THE REQUEST: Write out the entire listing below exactly as it appears, minus any pictures.

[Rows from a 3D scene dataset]

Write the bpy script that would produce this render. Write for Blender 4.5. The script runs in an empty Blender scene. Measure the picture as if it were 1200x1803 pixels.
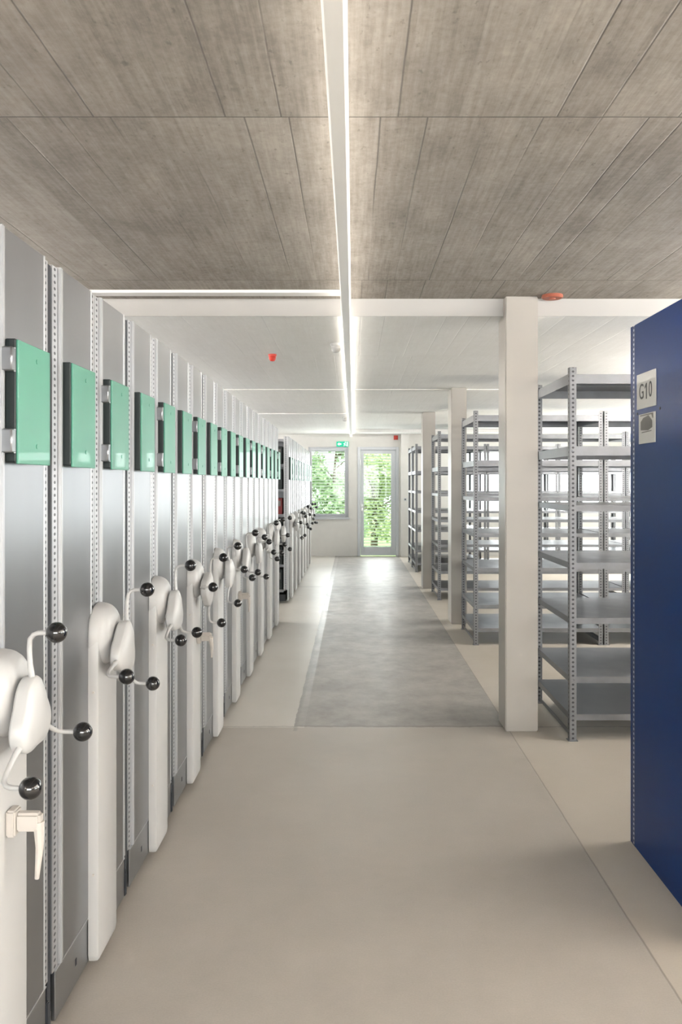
import bpy, bmesh, math, random
from mathutils import Vector, Matrix
random.seed(7)
C = bpy.context.scene
COL = C.collection
PI = math.pi

# ------------------------------------------------------------------ camera
F, HC, XV, YV = 1450.0, 1.5, 621.0, 852.0
cam = bpy.data.cameras.new('camera'); camo = bpy.data.objects.new('camera', cam); COL.objects.link(camo)
camo.location = (0, 0, HC); camo.rotation_euler = (PI/2, 0, 0)
cam.sensor_fit = 'VERTICAL'; cam.sensor_height = 36.0; cam.lens = F/1803*36
cam.shift_x = -(XV-600)/1803; cam.shift_y = -(901.5-YV)/1803
cam.clip_start = .05; cam.clip_end = 200
C.camera = camo

# ------------------------------------------------------------------ world, exposure
C.view_settings.view_transform = 'Standard'; C.view_settings.look = 'None'
C.view_settings.gamma = 1; C.view_settings.use_curve_mapping = False
C.view_settings.exposure = 1.32
w = bpy.data.worlds.new('world'); C.world = w; w.use_nodes = True
w.node_tree.nodes['Background'].inputs[0].default_value = (.93, .96, 1, 1)
w.node_tree.nodes['Background'].inputs[1].default_value = 2.6

def area(name, loc, rot, sx, sy, power, col=(1, 1, 1)):
    l = bpy.data.lights.new(name, 'AREA'); l.shape = 'RECTANGLE'; l.size = sx; l.size_y = sy
    l.energy = power; l.color = col
    o = bpy.data.objects.new(name, l); COL.objects.link(o); o.location = loc; o.rotation_euler = rot
    return o
# daylight entering through the windows of the room (right wall, wall behind, far wall, left wall); two windows added for light
XR, XL, YB, YF = 6.5, -4.4, -3.6, 17.1
RW = [(-1.6, 1.2), (2.4, 5.6), (6.8, 10.0), (11.2, 14.4)]          # right wall windows, along y
RWP = [40, 95, 125, 150]
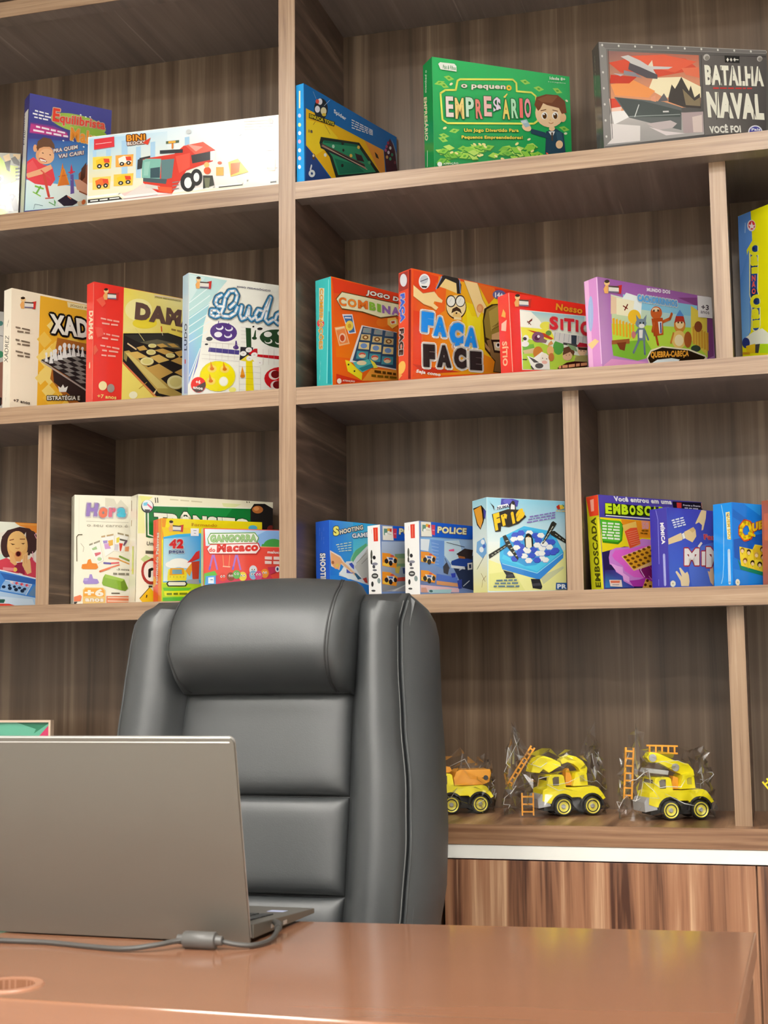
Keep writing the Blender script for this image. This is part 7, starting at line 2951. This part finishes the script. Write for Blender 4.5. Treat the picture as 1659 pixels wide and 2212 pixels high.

CORRECT RESULT:
Write the bpy script that would produce this render. Write for Blender 4.5. The script runs in an empty Blender scene. Measure the picture as if it were 1200x1803 pixels.
import bpy, bmesh, math, random
from mathutils import Vector, Matrix
random.seed(7)
C = bpy.context.scene
COL = C.collection
PI = math.pi

# ------------------------------------------------------------------ camera
F, HC, XV, YV = 1450.0, 1.5, 621.0, 852.0
cam = bpy.data.cameras.new('camera'); camo = bpy.data.objects.new('camera', cam); COL.objects.link(camo)
camo.location = (0, 0, HC); camo.rotation_euler = (PI/2, 0, 0)
cam.sensor_fit = 'VERTICAL'; cam.sensor_height = 36.0; cam.lens = F/1803*36
cam.shift_x = -(XV-600)/1803; cam.shift_y = -(901.5-YV)/1803
cam.clip_start = .05; cam.clip_end = 200
C.camera = camo

# ------------------------------------------------------------------ world, exposure
C.view_settings.view_transform = 'Standard'; C.view_settings.look = 'None'
C.view_settings.gamma = 1; C.view_settings.use_curve_mapping = False
C.view_settings.exposure = 1.32
w = bpy.data.worlds.new('world'); C.world = w; w.use_nodes = True
w.node_tree.nodes['Background'].inputs[0].default_value = (.93, .96, 1, 1)
w.node_tree.nodes['Background'].inputs[1].default_value = 2.6

def area(name, loc, rot, sx, sy, power, col=(1, 1, 1)):
    l = bpy.data.lights.new(name, 'AREA'); l.shape = 'RECTANGLE'; l.size = sx; l.size_y = sy
    l.energy = power; l.color = col
    o = bpy.data.objects.new(name, l); COL.objects.link(o); o.location = loc; o.rotation_euler = rot
    return o
# daylight entering through the windows of the room (right wall, wall behind, far wall, left wall); two windows added for light
XR, XL, YB, YF = 6.5, -4.4, -3.6, 17.1
RW = [(-1.6, 1.2), (2.4, 5.6), (6.8, 10.0), (11.2, 14.4)]          # right wall windows, along y
RWP = [40, 95, 125, 150]
Keep writing the Blender script for this image. This is part 7, starting at line 2951. This part finishes the script. Write for Blender 4.5. Treat the picture as 1659 pixels wide and 2212 pixels high.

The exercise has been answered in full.